• _Data extract_:
%%
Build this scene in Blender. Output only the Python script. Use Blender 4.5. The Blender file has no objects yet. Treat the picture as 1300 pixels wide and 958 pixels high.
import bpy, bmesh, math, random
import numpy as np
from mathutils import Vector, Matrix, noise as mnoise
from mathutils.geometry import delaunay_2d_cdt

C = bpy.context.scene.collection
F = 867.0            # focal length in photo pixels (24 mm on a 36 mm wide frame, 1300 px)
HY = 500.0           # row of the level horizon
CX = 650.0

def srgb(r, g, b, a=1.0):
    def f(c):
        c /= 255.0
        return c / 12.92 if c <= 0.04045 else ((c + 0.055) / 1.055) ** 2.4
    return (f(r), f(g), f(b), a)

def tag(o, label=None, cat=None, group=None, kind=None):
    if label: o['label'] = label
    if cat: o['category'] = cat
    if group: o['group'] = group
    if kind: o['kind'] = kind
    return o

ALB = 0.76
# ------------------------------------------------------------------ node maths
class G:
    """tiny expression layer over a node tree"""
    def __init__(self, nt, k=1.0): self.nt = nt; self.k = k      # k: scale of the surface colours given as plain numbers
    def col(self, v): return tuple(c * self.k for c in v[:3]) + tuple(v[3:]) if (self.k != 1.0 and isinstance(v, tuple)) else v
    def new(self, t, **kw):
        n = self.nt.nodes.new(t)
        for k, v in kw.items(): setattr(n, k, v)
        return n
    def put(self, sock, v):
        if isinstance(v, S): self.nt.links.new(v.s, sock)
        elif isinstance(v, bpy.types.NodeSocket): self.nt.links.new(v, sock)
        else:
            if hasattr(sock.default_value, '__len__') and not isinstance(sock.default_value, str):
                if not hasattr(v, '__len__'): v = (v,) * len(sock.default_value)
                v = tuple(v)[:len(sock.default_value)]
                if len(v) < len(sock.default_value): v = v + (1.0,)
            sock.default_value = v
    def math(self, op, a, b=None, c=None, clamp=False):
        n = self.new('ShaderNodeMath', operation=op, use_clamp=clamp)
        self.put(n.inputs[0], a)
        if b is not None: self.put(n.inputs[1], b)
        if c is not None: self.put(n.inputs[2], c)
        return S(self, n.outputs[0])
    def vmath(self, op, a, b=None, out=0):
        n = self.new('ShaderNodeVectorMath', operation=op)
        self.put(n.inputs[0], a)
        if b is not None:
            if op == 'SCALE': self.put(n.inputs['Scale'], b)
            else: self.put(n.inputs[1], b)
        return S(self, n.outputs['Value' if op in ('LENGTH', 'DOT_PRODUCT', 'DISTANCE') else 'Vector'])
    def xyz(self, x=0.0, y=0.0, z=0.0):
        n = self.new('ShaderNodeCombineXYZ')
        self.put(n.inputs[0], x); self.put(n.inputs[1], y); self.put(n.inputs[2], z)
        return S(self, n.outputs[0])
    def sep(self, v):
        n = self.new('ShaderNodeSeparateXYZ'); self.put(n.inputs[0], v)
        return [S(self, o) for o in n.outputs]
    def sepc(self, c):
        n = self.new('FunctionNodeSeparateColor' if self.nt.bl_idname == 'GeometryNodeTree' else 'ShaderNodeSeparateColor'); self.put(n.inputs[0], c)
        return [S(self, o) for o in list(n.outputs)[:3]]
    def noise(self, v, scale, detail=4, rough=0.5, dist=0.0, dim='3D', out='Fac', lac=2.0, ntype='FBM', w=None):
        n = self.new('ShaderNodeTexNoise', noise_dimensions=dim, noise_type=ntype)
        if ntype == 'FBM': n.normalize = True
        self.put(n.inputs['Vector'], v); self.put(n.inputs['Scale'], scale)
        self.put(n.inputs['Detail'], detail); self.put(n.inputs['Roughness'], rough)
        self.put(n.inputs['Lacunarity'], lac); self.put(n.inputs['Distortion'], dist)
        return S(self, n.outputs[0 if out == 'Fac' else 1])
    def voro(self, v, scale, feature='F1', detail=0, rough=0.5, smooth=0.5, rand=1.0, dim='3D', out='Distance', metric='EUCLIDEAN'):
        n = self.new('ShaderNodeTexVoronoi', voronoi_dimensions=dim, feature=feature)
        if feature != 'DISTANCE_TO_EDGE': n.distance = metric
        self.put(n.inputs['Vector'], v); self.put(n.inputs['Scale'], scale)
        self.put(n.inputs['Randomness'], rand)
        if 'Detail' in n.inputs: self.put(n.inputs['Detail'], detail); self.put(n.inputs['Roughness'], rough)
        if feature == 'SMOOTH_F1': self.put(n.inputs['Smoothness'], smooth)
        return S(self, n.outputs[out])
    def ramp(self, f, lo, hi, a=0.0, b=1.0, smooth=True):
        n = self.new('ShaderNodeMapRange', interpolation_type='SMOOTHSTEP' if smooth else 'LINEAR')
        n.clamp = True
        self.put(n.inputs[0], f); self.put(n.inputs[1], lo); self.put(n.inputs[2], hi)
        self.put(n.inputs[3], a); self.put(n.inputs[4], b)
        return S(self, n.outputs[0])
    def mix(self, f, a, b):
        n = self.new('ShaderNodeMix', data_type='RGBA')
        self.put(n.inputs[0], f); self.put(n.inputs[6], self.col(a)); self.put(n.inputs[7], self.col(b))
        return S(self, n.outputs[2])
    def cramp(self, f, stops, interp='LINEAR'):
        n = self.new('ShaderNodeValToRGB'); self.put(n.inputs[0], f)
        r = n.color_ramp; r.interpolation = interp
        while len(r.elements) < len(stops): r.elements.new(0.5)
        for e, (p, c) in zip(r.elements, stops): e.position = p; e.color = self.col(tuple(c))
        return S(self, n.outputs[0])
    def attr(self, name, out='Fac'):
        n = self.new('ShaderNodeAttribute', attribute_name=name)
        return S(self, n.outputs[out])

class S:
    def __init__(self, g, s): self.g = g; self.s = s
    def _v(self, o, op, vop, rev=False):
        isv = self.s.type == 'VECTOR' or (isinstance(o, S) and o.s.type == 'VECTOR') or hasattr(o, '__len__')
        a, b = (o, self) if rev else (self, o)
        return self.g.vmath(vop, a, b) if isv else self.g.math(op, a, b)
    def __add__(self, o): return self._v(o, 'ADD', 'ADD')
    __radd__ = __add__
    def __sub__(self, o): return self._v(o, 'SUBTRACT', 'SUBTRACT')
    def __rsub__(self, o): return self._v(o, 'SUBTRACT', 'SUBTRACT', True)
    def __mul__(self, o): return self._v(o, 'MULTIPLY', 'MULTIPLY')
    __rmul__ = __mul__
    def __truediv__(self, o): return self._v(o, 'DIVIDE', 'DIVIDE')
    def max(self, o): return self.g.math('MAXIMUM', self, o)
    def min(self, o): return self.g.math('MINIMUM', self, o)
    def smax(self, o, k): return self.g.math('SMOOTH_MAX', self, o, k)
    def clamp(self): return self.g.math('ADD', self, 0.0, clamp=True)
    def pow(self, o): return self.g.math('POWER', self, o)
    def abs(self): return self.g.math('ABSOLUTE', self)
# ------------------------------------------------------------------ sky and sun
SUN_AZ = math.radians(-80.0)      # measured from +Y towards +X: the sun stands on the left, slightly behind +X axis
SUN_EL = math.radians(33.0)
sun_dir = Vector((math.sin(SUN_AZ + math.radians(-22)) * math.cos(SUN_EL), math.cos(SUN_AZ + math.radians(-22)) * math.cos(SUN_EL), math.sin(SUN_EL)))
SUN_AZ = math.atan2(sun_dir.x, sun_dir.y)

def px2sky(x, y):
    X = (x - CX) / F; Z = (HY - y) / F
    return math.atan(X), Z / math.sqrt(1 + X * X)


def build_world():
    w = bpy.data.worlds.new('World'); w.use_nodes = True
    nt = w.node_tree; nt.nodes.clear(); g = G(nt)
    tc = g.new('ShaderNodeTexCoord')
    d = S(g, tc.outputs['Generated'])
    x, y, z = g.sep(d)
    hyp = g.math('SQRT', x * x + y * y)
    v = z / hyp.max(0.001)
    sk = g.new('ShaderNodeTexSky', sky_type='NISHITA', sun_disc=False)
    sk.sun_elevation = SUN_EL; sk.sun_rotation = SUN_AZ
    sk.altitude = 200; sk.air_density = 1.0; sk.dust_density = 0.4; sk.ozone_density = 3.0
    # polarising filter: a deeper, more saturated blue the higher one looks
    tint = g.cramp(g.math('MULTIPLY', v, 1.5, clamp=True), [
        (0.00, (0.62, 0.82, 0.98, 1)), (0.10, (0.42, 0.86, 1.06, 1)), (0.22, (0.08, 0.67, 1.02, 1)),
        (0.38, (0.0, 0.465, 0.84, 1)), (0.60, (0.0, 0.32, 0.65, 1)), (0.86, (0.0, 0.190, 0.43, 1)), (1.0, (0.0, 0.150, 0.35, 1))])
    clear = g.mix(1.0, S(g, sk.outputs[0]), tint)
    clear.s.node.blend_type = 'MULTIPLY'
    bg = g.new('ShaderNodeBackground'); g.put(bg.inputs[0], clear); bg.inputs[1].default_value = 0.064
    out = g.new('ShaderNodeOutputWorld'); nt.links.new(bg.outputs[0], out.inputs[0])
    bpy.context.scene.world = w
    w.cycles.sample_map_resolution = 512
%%
• _Stated exercise_: Set down each line of the material verbatim, from the first line through the line that contains "from mathutils.geometry import".

• _The result_:
Build this scene in Blender. Output only the Python script. Use Blender 4.5. The Blender file has no objects yet. Treat the picture as 1300 pixels wide and 958 pixels high.
import bpy, bmesh, math, random
import numpy as np
from mathutils import Vector, Matrix, noise as mnoise
from mathutils.geometry import delaunay_2d_cdt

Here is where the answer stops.